Quickest detection of denial-of-service attacks in cognitive wireless networks

Many denial-of-service (DOS) attacks in wireless networks, such as jamming, will cause significant performance degradation to the network and thus need to be detected quickly. This becomes more important in a cognitive wireless network employing dynamic spectrum access (DSA), where it is easier for the attackers to launch DOS attacks. For instance, the attackers may pretend to be a licensed primary user, and carry out the primary user emulation (PUE) attacks. The attackers may also explore the spectrum themselves, and conduct smart jamming.
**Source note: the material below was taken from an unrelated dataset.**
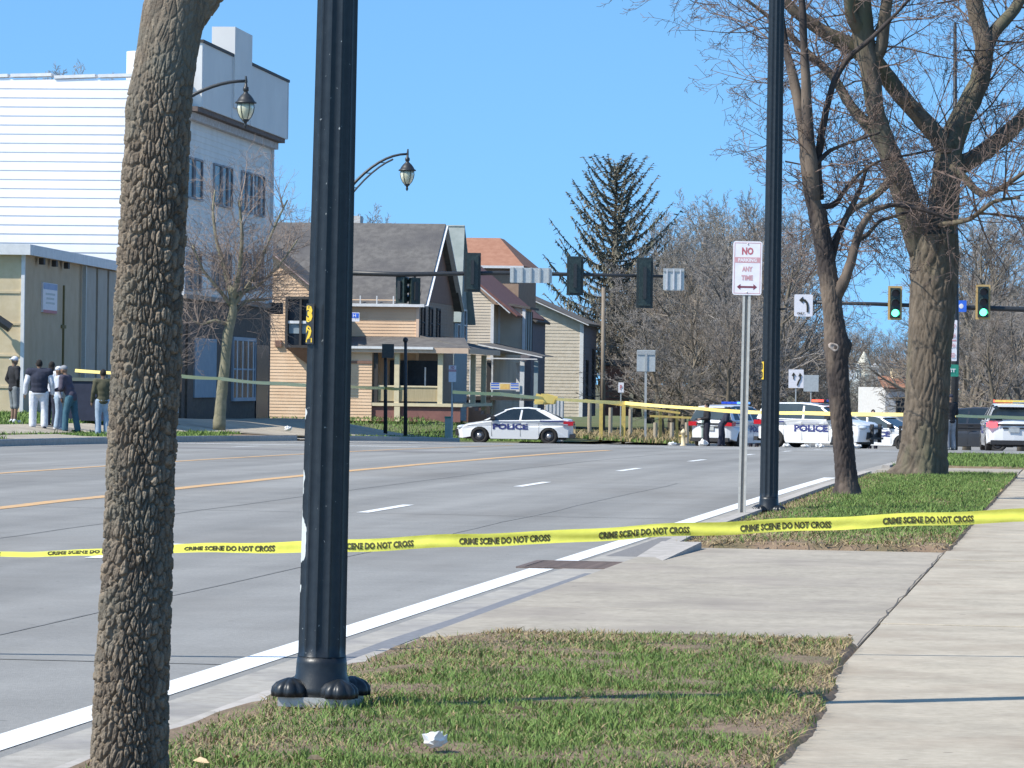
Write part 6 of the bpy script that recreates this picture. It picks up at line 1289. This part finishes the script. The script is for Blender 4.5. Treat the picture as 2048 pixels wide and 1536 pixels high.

These attacks usually happen at unknown time and are unpredictable due to the lack of prior knowledge of the attackers. It is also observed that the statistical property of the resulted paths from multipath routing will have abrupt change when the attack happens. Hence, in this paper, we formulate the detection of DOS attacks as a quickest detection problem, i.e., detect the abrupt changes in distributions of certain observables at the network layer with minimum detection delay, while maintaining a given low false alarm probability. Specifically, we propose a non-parametric version of the Pages cumulative sum (CUSUM) algorithm to minimize the detection delay so that a network manager may react to the event as soon as possible to mitigate the effect of the attacks. Simulation results using a Spectrum-Aware Split Multipath Routing with dynamic channel assignment as a baseline routing protocol demonstrate the effectiveness of the proposed approach.